The effectiveness of “security through obscurity”

I don’t believe that security through obscurity is ideal or ultimately effective. I don’t believe it’s a generally good security approach. Nevertheless, it is not often the same as no security at all. Security through obscurity can have its place.

A few years ago, when it was brought to light that the newest (at the time) Ubuntu version stored the administrative password in plain text, that incident was a huge embarrassment to Ubuntu developers, and they fixed the security hole within hours of it having been brought to their attention. Nevertheless, it had been in place for months prior to being brought to the developers’ attention. Were any Ubuntu installations compromised because of this bug? Probably not.

Likewise, most people don’t know that physical access to a computer means (except in rare cases) total administrative access. If you encrypt your drive, you can prevent unauthorized access to your files. If you put a password on the BIOS and disable booting from CD, you can slow down or make more inconvenient the unauthorized access. Maybe that’ll stop people from compromising your computer if you’re away from it for only a few minutes.

Many users are naive to just what prolonged physical access means, though, in terms of security, and that’s dangerous, because then security through obscurity works against you. I used to believe (before I started using Linux) that having my laptop prompt me for a password upon waking the computer would mean that if my laptop were ever stolen, no one could get my files. Before I booted a Knoppix CD on his laptop, my dad used to think a fingerprint scanner would prevent people from seeing his files. In these cases, the “security” is obscured for the user and not the thief.

If a thief makes her living by taking the data off your computer (probably for the purposes of identity theft) and not solely by selling the hardware, she probably knows exactly how to access your data, whether it be resetting the BIOS password, booting from a live CD, or even moving the hard drive to another computer.

There have been quite a few debates about whether recovery mode in Ubuntu should exist or perhaps be hidden by default. In Windows, if you need emergency administrative access, you need to boot a CD. In Mac OS X, you have to know the relatively obscure hold-down-Cmd-S-while-booting procedue to get into recovery mode. In Ubuntu, though, it’s right there in the boot menu. Just press the down arrow once and you’re in recovery mode, which means you have root (or total administrative) access to the computer.

On the one hand, obscuring recovery mode might give people a false sense of security (thinking it’s difficult to gain root access). On the other hand, having it in the boot menu kind of advertises it, and you might have a curious sibling or roommate who selects it and starts getting playful on the command-line, and she might not have done so if it weren’t in her face the way it is.

Outside of the computer world, it’s a bit like keeping the key to your house underneath the welcome mat. Doing so is definitely bad security. On the other hand, most people won’t know exactly where you keep your key or if you keep it under the welcome mat at all. If you post up a big sign next to your door saying “Hey, the key is underneath this welcome mat!” you’ll be sure to have your home broken into.

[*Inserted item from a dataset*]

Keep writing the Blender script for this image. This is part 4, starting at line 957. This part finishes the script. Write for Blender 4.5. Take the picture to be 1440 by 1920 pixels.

When it comes to computer security, definitely encryption and restriction of physical access should be publicized more as real security options, but I do believe there are tradeoffs to embracing and eschewing security through obscurity. Just make sure you are obscuring access for others and not for yourself.

5 comments

  1. The way I see it, hiding recovery mode would be a terrible idea, because obscuring actual, useful tools will contibute to a person’s headache when they have data loss. Making somebody totally unfamiliar with the command line edit the grub line and append ‘single’ just seems like something which, given a large enough sample size, will lead to some failures.

    Security through obscurity can be used in combination with “real” security in reducing the headaches of a sysadmin or desktop user, but it’s nothing I’d want to sacrifice serious functionality for.

  2. > In Windows, if you need emergency administrative access, you need to boot a CD

    I haven’t used Windows for a while, but IIRC, with XP, this was only the case with the Professional and Server editions. The Home edition was configured such that Safe Mode (F8 during bootup) gave you admin access, in order to allow Grandma’s forgotton login password to be fixed with a minimum of fuss. I don’t know whether this has changed in Vista, though.